Begin at the first line of the data and copy each line through the one containing "sc.camera = cam", that line included, with no pictures.
# # #
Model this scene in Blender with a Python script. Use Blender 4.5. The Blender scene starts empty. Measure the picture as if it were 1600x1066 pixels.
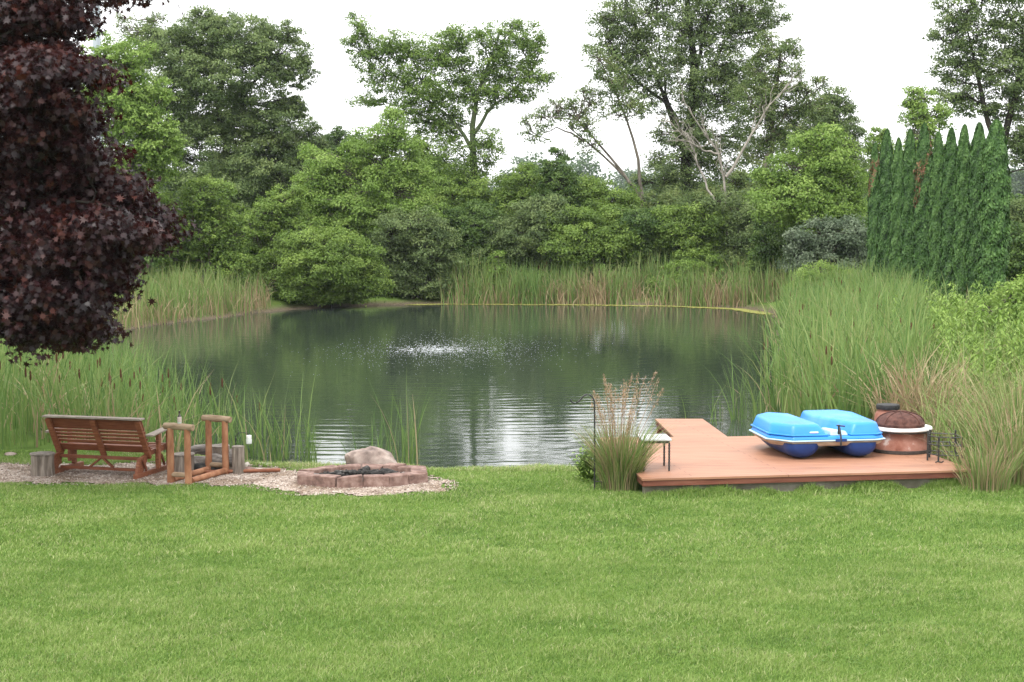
import bpy, math, random
import numpy as np
from mathutils import Vector, Matrix
R = math.radians
rng = np.random.default_rng(7)
random.seed(7)
sc = bpy.context.scene
COL = sc.collection

# ------------------------------------------------------------------ camera
FPX, HCAM, HORIZ = 2511.0, 3.8, 335.0
PITCH = math.atan((533.0 - HORIZ) / FPX)
cam_d = bpy.data.cameras.new('camera')
cam_d.sensor_width = 36.0
cam_d.lens = 36.0 * FPX / 1600.0
cam_d.clip_start = 0.1
cam_d.clip_end = 5000.0
cam = bpy.data.objects.new('camera', cam_d)
COL.objects.link(cam)
cam.location = (0, 0, HCAM)
cam.rotation_euler = (R(90) - PITCH, 0, 0)
sc.camera = cam

# ------------------------------------------------------------------ light
SUN_EL, SUN_AZ = 58.0, 205.0            # azimuth clockwise from +Y (behind the camera, a little left)
world = bpy.data.worlds.new('World')
sc.world = world
world.use_nodes = True
wn = world.node_tree
for n in list(wn.nodes):
    wn.nodes.remove(n)
sky = wn.nodes.new('ShaderNodeTexSky')
sky.sky_type = 'NISHITA'
sky.sun_disc = False
sky.sun_elevation = R(SUN_EL)
sky.sun_rotation = R(SUN_AZ)
sky.air_density = 1.0
sky.dust_density = 3.0
hs = wn.nodes.new('ShaderNodeHueSaturation')
hs.inputs['Saturation'].default_value = 0.25
tcw = wn.nodes.new('ShaderNodeTexCoord')
nzw = wn.nodes.new('ShaderNodeTexNoise')
nzw.inputs['Scale'].default_value = 2.2
nzw.inputs['Detail'].default_value = 4.0
crw = wn.nodes.new('ShaderNodeValToRGB')
crw.color_ramp.elements[0].position = 0.3
crw.color_ramp.elements[0].color = (0.87, 0.875, 0.89, 1)
crw.color_ramp.elements[1].position = 0.7
crw.color_ramp.elements[1].color = (1, 1, 0.985, 1)
vmw = wn.nodes.new('ShaderNodeVectorMath')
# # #
- Written solution
Model this scene in Blender with a Python script. Use Blender 4.5. The Blender scene starts empty. Measure the picture as if it were 1600x1066 pixels.
import bpy, math, random
import numpy as np
from mathutils import Vector, Matrix
R = math.radians
rng = np.random.default_rng(7)
random.seed(7)
sc = bpy.context.scene
COL = sc.collection

# ------------------------------------------------------------------ camera
FPX, HCAM, HORIZ = 2511.0, 3.8, 335.0
PITCH = math.atan((533.0 - HORIZ) / FPX)
cam_d = bpy.data.cameras.new('camera')
cam_d.sensor_width = 36.0
cam_d.lens = 36.0 * FPX / 1600.0
cam_d.clip_start = 0.1
cam_d.clip_end = 5000.0
cam = bpy.data.objects.new('camera', cam_d)
COL.objects.link(cam)
cam.location = (0, 0, HCAM)
cam.rotation_euler = (R(90) - PITCH, 0, 0)
sc.camera = cam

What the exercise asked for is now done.